While it’s the savers with the most bonds that statistically win the most, occasionally smaller bond holders can strike gold. She adds: “One winner from Outer London won a whopping £100,000 in March 2025 with a bond holding of just £14.”
Still, the argument for holding on to smaller amounts of bonds is looking increasingly difficult to justify.
By cashing in smaller Premium Bond holdings and putting them in a competitive savings account, you might miss out on the potential for a lifechanging wins, but your money will at least grow. That means there’s a better chance it will keep up with, or even ahead of, inflation.
Stinton says: “Right now, many savers could be making their own luck. Online cash ISAs are offering market-leading rates of over 4.0% interest, giving you guaranteed growth.”
Savers can choose between instant access options with variable interest rates, or lock in a fixed rate for a specified period of time such as one, three or five years.
You can invest £20,000 into ISAs each year and all returns will be paid tax-free (from April 2027 the cash allowance will drop to £12,000, but only for under-65s).
You could also look at easy access (non-ISA) cash savings, especially if you’ve filled your ISA or you don’t pay tax on your savings interest.
If you already have some cash to cover emergency costs and known expenses, and you want higher growth, it may be worth considering a stocks and shares ISA.
Your money will be sheltered from dividend tax as it grows and there won’t be any capital gains tax to pay when you take money out.
Suter says: “Over the longer term, investing has proven to beat cash returns, and short of winning one of the maximum prizes, will undoubtedly stand a better chance than Premium Bonds at helping someone to amass wealth. For example, someone who had invested the non-winning Premium Bonds account average of £128.91 into Fidelity Index World 10 years ago would have seen a return of 252.3% and a pot worth a healthy £454.19. Had they decided to invest £1,000, that figure would have increased to £3,523.32.”

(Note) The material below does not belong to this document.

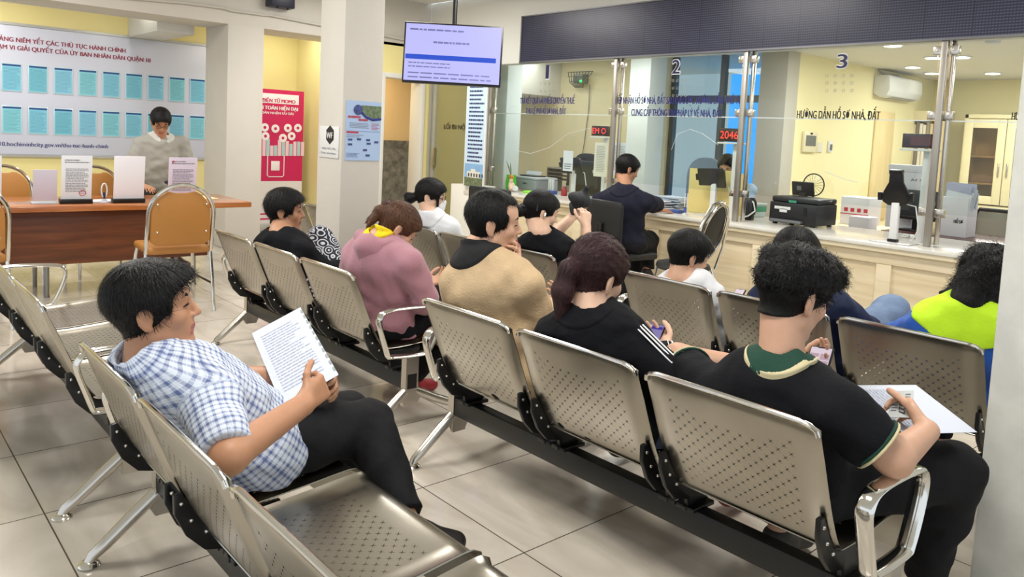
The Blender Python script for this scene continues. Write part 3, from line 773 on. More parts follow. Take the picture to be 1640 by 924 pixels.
def strands(c, R, s, style, n=2600):
    """loose locks that follow the comb direction, merged into the hair surface"""
    def post(V, Fc):
        r = np.random.RandomState(style.get('seed', 1)); nv = len(V); nrm = np.zeros_like(V)
        fn = np.cross(V[Fc[:, 2]] - V[Fc[:, 0]], V[Fc[:, 3]] - V[Fc[:, 1]])
        for i in range(4): np.add.at(nrm, Fc[:, i], fn)
        nrm /= np.maximum(np.linalg.norm(nrm, axis=1), 1e-9)[:, None]
        q = (V - c) @ R / s; ok = np.where(q[:, 2] > style.get('smin', -.055))[0]
        k = r.choice(ok, min(n, len(ok)), replace=False); P = V[k]; nn = nrm[k]; ql = q[k]
        gather = style.get('gather')
        tgt = V3(*gather) if gather else V3(0, -.035, .16)
        fl = (tgt - ql) if gather else (ql - tgt)
        if gather: dn = np.linalg.norm(ql - tgt, axis=1) < .04; low = (ql[:, 1] < -.10) & (ql[:, 2] < .02); fl[low] = ql[low] - tgt
        fl = fl @ R.T; fl -= nn * (fl * nn).sum(1)[:, None]; fl /= np.maximum(np.linalg.norm(fl, axis=1), 1e-6)[:, None]
        cu = style.get('wild', .25); rv = r.normal(size=fl.shape); rv -= nn * (rv * nn).sum(1)[:, None]
        fl = fl + rv * cu; fl /= np.linalg.norm(fl, axis=1)[:, None]; sd = np.cross(nn, fl)
        Ls = style.get('len', .026) * s * r.uniform(.6, 1.3, len(k)); lift = style.get('lift', .004) * r.uniform(.3, 1.2, len(k)); cw = style.get('wave', 0.0)
        seg = 4 if cw else 2; rows = []; ph = r.uniform(0, 6.28, len(k))
        for j in range(seg + 1):
            u = j / seg; w = .0011 * s * (1 - .75 * u)
            ctr = P - nn * .0015 + fl * (Ls * u)[:, None] + nn * (lift * math.sin(u * 2.2) + cw * .5 * np.sin(ph + u * 7))[:, None] + sd * (cw * np.cos(ph + u * 7) - cw * np.cos(ph))[:, None]
            rows.append(ctr - sd * w); rows.append(ctr + sd * w)
        nk = len(k); V2 = np.concatenate([V] + rows); F2 = []
        for j in range(seg):
            a = nv + 2 * j * nk + np.arange(nk); F2.append(np.stack([a, a + nk, a + 3 * nk, a + 2 * nk], 1))
        return V2, np.concatenate([Fc] + F2)
    return post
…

Investments can go down as well as up, and past performance does not guarantee future results. That’s why experts usually suggest only investing money that you won’t need at least for five years– this gives your money time to ride out any short-term market volatility.
Stinton says: “The longer the timeline, the greater the potential for compounding to work its magic, this is where you earn returns on past returns as well as the initial sum you invested.”
Choosing the right investments can be daunting if you’ve not invested before, but many ISA providers will offer access to a ready-made portfolio that matches your goals and attitude to risk.
If you decide to call time on your Premium Bond holding, it’s quick and easy to take your money out.
Haine explains: “If you have already registered for the online service, simply log into your account, select ‘Cash In’ on your dashboard, state how much you would like to withdraw, and select the account you would like the money paid into.”
You’ll be asked if you want to wait until after the next draw, which might make sense if it’s only a few days away and you don’t need the money urgently.
If you’re not registered online, you can call NS&I directly to make your withdrawal without setting up an online profile – you just need to complete an online form.
Haine adds: “You can also cash in via the postal service. Simply download, print and complete a cashing-in form and post this with the relevant bond certificates to the address stipulated. You can call NS&I to have a form posted out to you if you cannot access a printer.”